## Instructions to follow
Return only the stretch of the material below that begins with the line containing "The Blender Python" and ends with the line containing "return V, F", exactly; both of those lines belong to it.
(begin)
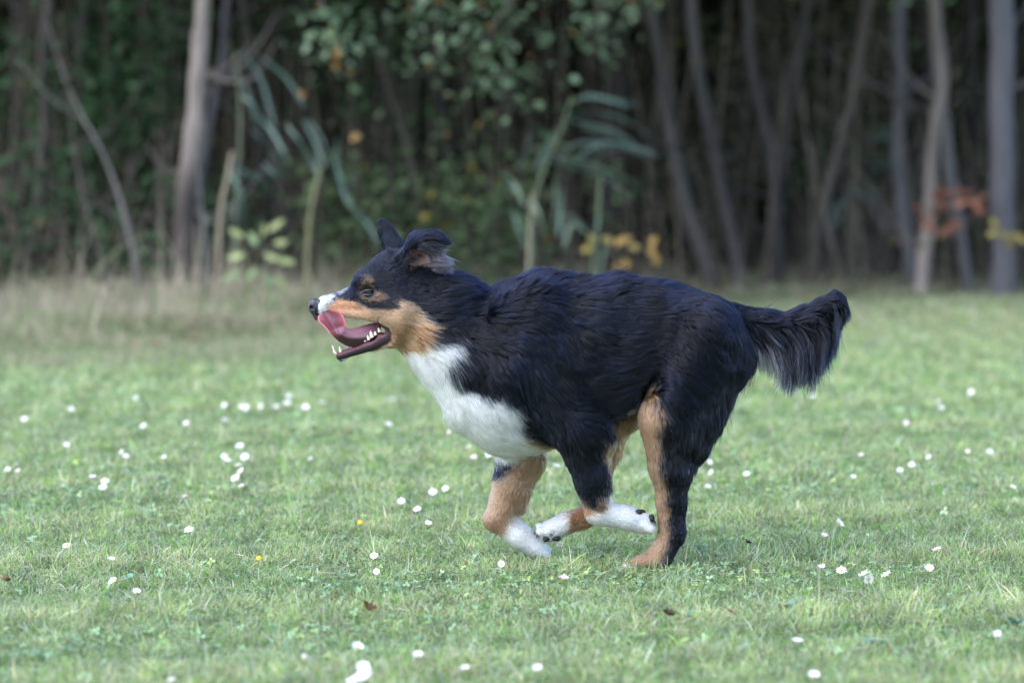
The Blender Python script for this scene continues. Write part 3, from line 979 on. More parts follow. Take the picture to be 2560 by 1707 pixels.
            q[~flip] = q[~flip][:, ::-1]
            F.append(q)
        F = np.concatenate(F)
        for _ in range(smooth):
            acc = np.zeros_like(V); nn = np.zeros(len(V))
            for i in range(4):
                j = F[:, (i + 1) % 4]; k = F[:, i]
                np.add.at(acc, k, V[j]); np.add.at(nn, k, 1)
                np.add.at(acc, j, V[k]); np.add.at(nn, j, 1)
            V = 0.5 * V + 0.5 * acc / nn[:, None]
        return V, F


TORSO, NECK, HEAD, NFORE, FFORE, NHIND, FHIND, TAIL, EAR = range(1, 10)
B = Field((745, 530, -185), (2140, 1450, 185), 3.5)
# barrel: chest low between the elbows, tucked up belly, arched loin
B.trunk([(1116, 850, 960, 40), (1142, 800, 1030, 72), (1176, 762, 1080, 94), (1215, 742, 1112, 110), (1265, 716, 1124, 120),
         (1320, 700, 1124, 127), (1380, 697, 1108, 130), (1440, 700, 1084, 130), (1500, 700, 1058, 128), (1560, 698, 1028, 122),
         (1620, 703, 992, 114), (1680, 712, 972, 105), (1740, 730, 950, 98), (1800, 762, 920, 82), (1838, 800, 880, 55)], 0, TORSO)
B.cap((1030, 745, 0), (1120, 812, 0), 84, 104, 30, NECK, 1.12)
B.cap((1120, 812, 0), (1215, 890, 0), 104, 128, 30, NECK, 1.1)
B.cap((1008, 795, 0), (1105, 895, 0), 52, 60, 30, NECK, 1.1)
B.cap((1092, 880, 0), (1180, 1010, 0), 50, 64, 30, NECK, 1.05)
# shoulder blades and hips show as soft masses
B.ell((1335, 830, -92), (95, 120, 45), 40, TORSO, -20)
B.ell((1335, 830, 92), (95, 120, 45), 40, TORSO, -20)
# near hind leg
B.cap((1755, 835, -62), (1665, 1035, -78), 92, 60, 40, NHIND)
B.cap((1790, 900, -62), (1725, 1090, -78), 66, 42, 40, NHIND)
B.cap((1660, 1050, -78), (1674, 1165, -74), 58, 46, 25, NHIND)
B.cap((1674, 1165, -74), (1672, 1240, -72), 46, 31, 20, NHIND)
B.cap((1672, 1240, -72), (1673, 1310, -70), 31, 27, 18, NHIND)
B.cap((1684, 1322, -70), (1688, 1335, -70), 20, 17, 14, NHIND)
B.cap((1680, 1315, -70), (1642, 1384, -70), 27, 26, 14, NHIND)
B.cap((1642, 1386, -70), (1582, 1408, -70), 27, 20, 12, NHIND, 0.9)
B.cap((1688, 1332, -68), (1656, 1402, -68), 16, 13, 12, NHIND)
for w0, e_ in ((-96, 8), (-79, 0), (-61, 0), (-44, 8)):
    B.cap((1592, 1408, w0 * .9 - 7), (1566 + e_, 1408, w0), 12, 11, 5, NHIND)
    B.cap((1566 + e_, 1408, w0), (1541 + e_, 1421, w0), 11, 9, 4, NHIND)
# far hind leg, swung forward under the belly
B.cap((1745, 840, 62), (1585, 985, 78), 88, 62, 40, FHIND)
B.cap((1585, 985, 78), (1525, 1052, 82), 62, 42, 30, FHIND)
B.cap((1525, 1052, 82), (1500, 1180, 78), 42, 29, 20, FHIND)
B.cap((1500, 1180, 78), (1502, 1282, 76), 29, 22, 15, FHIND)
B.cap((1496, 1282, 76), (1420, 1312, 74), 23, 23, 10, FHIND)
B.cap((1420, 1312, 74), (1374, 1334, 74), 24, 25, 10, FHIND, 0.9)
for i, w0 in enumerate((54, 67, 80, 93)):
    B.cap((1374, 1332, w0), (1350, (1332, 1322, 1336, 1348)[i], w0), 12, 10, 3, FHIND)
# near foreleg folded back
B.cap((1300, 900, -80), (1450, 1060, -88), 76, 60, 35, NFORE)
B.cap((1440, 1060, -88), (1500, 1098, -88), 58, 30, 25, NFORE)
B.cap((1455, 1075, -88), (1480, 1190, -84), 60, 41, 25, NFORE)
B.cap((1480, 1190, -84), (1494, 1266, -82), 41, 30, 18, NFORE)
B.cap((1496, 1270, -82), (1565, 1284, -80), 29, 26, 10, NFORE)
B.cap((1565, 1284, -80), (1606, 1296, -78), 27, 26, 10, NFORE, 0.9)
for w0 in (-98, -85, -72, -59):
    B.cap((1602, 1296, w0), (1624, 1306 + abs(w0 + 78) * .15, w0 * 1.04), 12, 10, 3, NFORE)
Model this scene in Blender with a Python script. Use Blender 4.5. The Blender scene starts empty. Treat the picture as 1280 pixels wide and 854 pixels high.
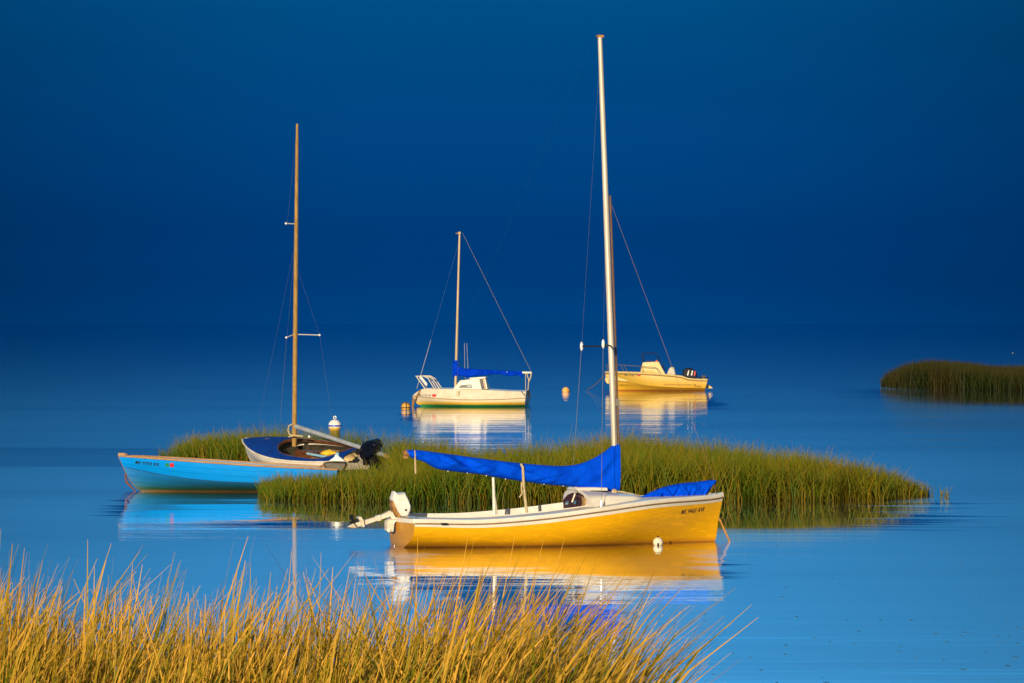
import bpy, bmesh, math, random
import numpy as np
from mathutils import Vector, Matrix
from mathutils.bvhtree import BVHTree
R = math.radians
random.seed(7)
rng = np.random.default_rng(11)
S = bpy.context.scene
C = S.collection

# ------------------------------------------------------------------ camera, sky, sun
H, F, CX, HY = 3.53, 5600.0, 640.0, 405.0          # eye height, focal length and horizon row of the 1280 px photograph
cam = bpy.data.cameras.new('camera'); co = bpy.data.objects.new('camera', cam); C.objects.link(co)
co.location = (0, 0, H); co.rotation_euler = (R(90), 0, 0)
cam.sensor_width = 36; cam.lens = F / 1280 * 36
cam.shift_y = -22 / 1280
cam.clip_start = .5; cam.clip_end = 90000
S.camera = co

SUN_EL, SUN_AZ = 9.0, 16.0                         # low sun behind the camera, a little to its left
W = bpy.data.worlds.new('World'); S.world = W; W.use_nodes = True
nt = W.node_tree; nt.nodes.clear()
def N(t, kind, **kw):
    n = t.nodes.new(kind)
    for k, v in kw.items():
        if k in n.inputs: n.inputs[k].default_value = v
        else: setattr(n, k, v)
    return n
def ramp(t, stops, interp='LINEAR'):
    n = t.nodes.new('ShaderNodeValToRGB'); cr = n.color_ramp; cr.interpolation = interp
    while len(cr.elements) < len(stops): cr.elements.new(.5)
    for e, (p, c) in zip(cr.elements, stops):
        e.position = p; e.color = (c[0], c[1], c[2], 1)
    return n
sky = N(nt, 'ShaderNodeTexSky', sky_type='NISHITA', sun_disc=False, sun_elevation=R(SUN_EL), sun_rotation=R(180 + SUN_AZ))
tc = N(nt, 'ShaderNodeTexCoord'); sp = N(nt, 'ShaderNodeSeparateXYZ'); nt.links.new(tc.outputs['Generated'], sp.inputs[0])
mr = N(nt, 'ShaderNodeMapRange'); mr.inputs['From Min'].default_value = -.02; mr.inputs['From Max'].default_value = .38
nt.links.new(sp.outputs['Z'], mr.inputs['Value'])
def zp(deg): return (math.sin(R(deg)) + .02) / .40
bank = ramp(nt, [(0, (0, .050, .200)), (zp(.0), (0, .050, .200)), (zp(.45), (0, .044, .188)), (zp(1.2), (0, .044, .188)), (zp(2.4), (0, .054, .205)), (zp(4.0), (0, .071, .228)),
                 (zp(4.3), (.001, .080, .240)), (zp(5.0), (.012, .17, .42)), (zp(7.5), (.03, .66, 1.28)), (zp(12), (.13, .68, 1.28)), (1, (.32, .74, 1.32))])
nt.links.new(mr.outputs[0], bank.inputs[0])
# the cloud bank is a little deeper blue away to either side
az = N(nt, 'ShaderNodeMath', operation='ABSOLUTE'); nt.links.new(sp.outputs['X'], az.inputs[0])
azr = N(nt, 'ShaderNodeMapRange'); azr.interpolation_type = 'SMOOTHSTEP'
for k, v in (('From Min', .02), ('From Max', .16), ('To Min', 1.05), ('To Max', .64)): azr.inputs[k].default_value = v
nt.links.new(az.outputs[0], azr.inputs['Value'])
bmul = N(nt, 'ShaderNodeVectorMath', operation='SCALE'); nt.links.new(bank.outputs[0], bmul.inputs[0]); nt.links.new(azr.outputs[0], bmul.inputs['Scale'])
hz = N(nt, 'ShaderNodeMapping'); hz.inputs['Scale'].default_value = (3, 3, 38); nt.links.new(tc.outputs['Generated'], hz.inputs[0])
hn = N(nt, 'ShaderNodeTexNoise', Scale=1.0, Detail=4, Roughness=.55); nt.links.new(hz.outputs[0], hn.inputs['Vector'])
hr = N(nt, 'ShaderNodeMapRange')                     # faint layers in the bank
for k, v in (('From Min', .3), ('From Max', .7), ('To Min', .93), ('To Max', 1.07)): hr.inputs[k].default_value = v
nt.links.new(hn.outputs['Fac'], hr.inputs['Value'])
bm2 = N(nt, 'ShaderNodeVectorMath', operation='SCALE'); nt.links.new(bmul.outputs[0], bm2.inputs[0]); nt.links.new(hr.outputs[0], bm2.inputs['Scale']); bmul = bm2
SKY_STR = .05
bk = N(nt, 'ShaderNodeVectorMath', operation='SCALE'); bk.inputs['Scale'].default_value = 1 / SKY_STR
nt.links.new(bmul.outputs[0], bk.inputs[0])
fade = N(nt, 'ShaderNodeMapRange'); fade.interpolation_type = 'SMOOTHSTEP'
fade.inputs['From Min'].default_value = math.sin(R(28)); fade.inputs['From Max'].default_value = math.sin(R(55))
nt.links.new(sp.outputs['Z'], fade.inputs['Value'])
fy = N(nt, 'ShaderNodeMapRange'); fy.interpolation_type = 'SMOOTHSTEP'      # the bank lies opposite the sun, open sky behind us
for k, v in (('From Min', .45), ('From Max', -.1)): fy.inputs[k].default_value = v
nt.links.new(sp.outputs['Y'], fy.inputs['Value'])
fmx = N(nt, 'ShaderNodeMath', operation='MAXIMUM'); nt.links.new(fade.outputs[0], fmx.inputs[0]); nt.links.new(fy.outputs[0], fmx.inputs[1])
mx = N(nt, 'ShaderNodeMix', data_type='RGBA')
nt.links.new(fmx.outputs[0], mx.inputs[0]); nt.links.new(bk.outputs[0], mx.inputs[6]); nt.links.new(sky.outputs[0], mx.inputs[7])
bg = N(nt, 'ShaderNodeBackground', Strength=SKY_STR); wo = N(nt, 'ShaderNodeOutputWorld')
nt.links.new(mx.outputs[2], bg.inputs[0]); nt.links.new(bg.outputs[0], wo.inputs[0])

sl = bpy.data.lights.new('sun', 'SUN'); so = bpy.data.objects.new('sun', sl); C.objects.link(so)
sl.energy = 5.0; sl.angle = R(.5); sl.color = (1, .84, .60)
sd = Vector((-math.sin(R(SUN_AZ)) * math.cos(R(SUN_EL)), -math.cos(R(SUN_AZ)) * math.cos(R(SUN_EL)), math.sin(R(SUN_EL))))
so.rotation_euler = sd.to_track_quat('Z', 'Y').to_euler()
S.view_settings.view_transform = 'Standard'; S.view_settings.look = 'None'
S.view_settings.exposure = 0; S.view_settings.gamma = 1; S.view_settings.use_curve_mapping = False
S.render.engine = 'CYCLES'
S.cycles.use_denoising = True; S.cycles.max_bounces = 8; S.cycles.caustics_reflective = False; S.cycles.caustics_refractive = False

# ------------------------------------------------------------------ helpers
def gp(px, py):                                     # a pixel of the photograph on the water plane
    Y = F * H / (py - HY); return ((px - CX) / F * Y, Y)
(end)
(begin)
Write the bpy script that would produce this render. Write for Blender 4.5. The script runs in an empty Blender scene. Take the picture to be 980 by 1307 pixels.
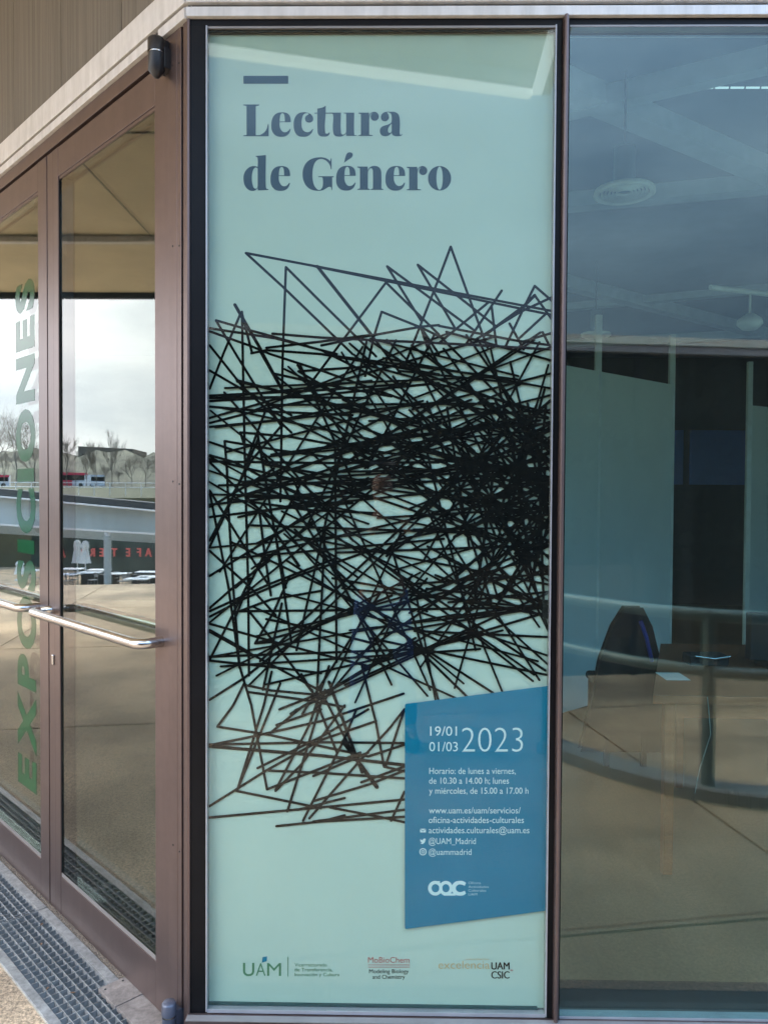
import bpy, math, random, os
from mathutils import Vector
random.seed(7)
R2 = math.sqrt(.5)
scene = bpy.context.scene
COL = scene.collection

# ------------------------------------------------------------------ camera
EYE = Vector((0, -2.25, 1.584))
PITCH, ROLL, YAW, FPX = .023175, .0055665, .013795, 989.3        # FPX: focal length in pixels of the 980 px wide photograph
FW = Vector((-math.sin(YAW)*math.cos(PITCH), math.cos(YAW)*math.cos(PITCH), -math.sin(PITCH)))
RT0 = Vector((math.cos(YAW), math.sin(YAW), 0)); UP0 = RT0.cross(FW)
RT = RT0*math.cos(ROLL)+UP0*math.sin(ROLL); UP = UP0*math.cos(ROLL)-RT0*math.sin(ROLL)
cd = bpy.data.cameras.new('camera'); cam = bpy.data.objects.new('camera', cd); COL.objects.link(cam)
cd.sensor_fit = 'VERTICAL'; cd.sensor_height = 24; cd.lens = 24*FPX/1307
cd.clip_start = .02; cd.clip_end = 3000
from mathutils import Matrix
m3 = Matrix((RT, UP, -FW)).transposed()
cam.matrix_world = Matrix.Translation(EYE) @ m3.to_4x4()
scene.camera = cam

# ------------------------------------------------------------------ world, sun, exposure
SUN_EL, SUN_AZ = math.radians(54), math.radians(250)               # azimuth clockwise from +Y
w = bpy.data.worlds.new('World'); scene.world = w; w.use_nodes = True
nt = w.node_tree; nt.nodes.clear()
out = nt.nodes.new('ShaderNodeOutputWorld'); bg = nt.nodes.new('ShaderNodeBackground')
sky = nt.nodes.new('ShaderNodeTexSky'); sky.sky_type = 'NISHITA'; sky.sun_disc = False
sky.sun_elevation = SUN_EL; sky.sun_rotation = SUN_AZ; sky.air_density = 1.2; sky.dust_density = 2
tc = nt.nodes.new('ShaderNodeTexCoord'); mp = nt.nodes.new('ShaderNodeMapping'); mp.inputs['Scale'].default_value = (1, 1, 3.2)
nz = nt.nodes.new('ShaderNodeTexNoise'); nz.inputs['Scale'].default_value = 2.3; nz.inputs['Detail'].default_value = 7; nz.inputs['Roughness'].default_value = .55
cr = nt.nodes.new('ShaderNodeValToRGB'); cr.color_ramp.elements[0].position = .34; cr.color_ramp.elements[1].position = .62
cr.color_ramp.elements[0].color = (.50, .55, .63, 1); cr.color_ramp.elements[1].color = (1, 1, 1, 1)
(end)
## Exercise response
The Blender Python script for this scene continues. Write part 3, from line 979 on. More parts follow. Take the picture to be 2560 by 1707 pixels.
            q[~flip] = q[~flip][:, ::-1]
            F.append(q)
        F = np.concatenate(F)
        for _ in range(smooth):
            acc = np.zeros_like(V); nn = np.zeros(len(V))
            for i in range(4):
                j = F[:, (i + 1) % 4]; k = F[:, i]
                np.add.at(acc, k, V[j]); np.add.at(nn, k, 1)
                np.add.at(acc, j, V[k]); np.add.at(nn, j, 1)
            V = 0.5 * V + 0.5 * acc / nn[:, None]
        return V, F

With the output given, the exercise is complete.